§ **Written request**
Among the entries below, copy only the span from the line containing "Write a Blender" through the line containing "return Vector(((px - VX)". Do so exactly, and skip the pictures.

§ **Given information**
»»

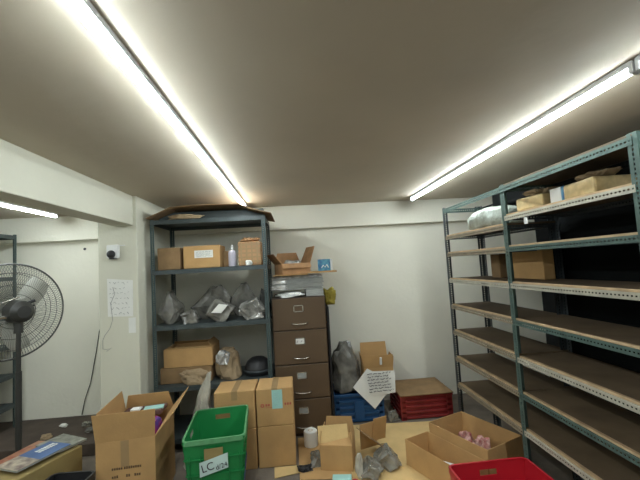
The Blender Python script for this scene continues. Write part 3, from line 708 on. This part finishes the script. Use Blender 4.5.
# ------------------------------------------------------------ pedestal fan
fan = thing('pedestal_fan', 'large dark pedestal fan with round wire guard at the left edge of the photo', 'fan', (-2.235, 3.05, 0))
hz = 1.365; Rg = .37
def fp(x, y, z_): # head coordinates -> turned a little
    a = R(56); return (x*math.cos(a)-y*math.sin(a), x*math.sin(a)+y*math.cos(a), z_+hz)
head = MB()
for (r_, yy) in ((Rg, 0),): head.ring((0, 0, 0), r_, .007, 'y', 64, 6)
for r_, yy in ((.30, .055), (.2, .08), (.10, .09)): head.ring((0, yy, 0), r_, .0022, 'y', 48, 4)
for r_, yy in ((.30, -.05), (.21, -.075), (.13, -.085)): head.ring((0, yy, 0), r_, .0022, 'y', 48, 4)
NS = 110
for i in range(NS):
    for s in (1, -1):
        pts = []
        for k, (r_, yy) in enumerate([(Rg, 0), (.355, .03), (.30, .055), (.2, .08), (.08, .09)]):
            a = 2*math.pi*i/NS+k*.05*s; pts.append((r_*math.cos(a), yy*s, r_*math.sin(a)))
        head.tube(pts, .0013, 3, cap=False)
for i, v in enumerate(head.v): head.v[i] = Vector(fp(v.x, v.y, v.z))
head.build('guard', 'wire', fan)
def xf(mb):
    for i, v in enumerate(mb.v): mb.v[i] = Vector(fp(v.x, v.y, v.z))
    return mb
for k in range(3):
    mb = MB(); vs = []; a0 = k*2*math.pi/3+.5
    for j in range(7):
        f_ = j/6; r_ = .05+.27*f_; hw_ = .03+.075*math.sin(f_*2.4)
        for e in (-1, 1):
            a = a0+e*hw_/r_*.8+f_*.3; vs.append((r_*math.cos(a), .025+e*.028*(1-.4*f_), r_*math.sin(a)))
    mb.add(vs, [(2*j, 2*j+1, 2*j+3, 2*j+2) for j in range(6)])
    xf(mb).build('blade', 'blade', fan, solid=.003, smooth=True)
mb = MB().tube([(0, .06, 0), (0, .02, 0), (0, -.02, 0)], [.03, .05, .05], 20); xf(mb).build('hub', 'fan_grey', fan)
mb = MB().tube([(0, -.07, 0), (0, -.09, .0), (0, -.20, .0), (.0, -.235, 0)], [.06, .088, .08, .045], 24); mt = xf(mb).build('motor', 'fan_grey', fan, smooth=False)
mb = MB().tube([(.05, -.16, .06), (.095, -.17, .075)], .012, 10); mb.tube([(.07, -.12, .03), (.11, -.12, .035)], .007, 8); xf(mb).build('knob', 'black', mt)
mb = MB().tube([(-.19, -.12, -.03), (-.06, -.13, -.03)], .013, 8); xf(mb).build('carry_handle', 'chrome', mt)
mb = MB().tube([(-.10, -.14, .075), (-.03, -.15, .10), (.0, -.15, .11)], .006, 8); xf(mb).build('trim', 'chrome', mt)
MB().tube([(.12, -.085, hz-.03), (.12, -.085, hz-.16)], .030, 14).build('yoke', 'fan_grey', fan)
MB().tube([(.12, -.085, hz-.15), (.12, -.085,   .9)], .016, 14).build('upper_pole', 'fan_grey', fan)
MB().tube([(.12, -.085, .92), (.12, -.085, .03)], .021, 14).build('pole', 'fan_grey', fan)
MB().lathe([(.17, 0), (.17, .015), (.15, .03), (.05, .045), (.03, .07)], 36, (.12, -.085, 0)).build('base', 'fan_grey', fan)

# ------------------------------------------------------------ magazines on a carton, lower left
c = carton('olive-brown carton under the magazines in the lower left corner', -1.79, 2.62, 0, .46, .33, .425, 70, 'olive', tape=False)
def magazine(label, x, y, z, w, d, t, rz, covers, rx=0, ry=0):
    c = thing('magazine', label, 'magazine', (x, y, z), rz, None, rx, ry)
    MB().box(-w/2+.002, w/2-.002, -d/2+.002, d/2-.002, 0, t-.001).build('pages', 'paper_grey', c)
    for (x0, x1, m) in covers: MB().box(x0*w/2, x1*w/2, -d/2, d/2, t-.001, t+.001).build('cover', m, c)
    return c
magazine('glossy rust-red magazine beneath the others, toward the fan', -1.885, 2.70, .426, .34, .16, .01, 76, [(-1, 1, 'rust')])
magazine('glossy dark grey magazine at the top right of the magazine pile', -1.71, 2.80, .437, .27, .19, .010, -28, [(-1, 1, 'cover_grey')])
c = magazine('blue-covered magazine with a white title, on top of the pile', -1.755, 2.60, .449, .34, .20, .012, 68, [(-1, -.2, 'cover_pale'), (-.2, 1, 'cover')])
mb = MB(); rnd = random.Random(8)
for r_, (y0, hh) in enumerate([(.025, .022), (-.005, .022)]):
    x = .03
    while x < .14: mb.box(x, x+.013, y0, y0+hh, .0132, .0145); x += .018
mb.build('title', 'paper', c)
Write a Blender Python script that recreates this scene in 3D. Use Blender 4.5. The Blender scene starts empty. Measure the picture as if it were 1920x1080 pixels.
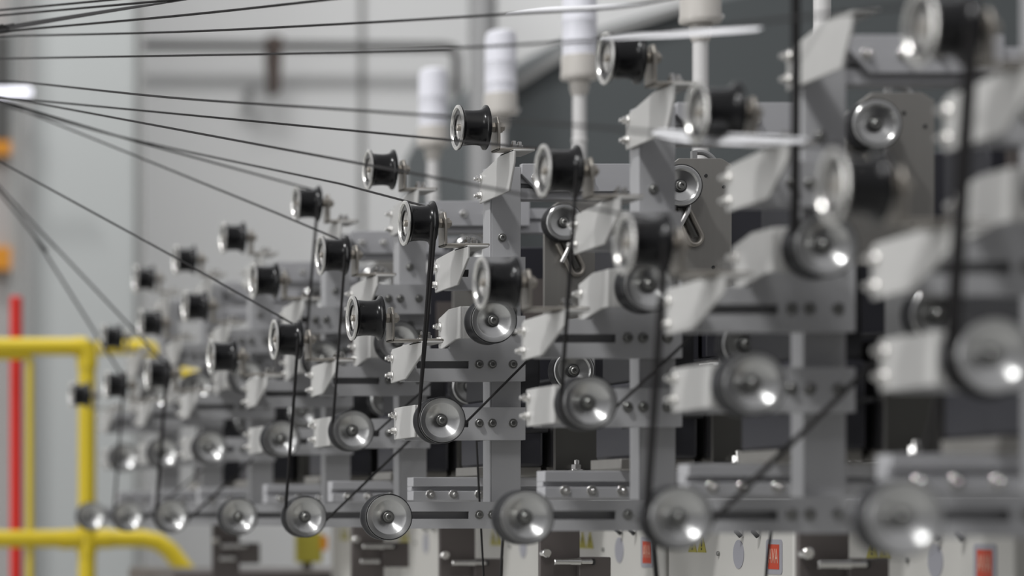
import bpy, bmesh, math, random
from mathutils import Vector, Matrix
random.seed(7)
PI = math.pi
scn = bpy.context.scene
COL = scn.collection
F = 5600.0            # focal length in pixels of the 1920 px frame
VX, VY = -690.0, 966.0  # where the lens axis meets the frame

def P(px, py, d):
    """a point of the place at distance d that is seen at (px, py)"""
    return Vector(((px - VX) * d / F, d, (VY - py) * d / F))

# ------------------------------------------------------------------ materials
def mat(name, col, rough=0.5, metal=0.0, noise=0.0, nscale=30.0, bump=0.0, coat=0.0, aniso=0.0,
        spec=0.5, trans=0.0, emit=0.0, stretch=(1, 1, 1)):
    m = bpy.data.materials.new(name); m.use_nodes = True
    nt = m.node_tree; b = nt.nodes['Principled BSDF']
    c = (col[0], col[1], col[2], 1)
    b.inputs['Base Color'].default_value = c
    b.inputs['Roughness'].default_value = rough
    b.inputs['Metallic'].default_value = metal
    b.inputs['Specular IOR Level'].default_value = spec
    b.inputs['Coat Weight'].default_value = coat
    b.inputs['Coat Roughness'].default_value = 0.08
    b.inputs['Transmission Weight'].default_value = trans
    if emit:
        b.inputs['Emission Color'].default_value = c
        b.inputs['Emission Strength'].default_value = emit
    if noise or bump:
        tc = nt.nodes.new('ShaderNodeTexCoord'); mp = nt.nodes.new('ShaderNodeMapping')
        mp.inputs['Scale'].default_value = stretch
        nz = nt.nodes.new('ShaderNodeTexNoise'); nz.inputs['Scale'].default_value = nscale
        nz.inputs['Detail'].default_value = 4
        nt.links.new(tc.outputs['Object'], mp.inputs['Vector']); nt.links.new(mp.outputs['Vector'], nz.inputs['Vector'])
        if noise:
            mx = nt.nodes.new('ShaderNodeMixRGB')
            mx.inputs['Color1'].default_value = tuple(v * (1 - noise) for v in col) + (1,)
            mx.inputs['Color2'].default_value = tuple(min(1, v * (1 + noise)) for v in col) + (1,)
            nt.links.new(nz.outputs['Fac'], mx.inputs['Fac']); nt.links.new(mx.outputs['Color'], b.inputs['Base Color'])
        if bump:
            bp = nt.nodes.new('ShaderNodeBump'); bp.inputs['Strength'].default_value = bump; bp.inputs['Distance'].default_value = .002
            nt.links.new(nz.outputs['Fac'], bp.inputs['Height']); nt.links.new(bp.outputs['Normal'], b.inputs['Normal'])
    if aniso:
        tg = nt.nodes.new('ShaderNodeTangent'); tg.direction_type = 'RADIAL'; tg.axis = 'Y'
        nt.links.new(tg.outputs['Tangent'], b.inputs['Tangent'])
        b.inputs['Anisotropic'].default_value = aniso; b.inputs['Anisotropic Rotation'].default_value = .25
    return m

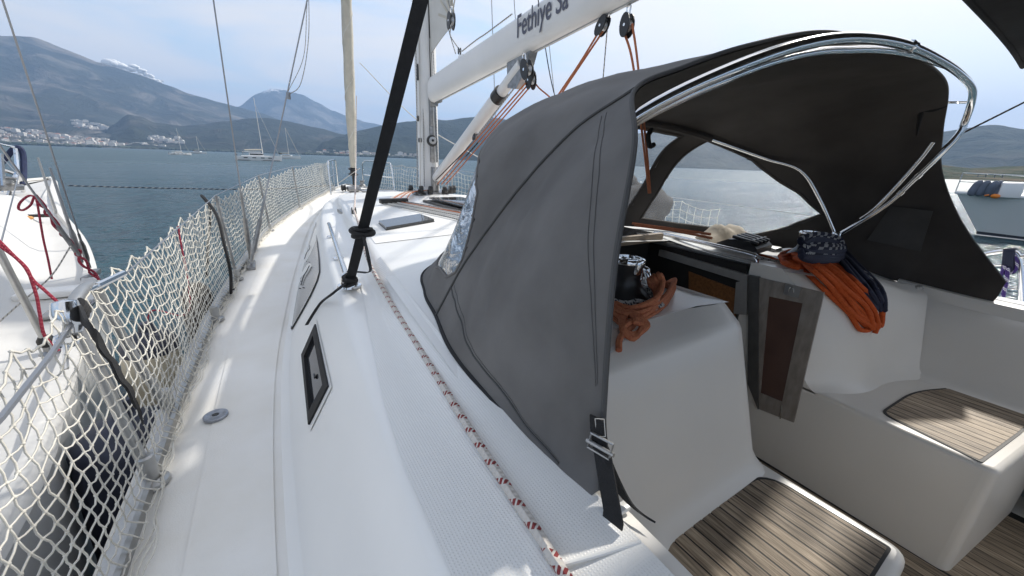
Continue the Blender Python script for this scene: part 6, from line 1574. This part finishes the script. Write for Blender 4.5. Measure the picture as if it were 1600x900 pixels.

««

§ **Final result**
Write a Blender Python script that recreates this scene in 3D. Use Blender 4.5. The Blender scene starts empty. Measure the picture as if it were 1920x1080 pixels.
import bpy, bmesh, math, random
from mathutils import Vector, Matrix
random.seed(7)
PI = math.pi
scn = bpy.context.scene
COL = scn.collection
F = 5600.0            # focal length in pixels of the 1920 px frame
VX, VY = -690.0, 966.0  # where the lens axis meets the frame

def P(px, py, d):
    """a point of the place at distance d that is seen at (px, py)"""
    return Vector(((px - VX) * d / F, d, (VY - py) * d / F))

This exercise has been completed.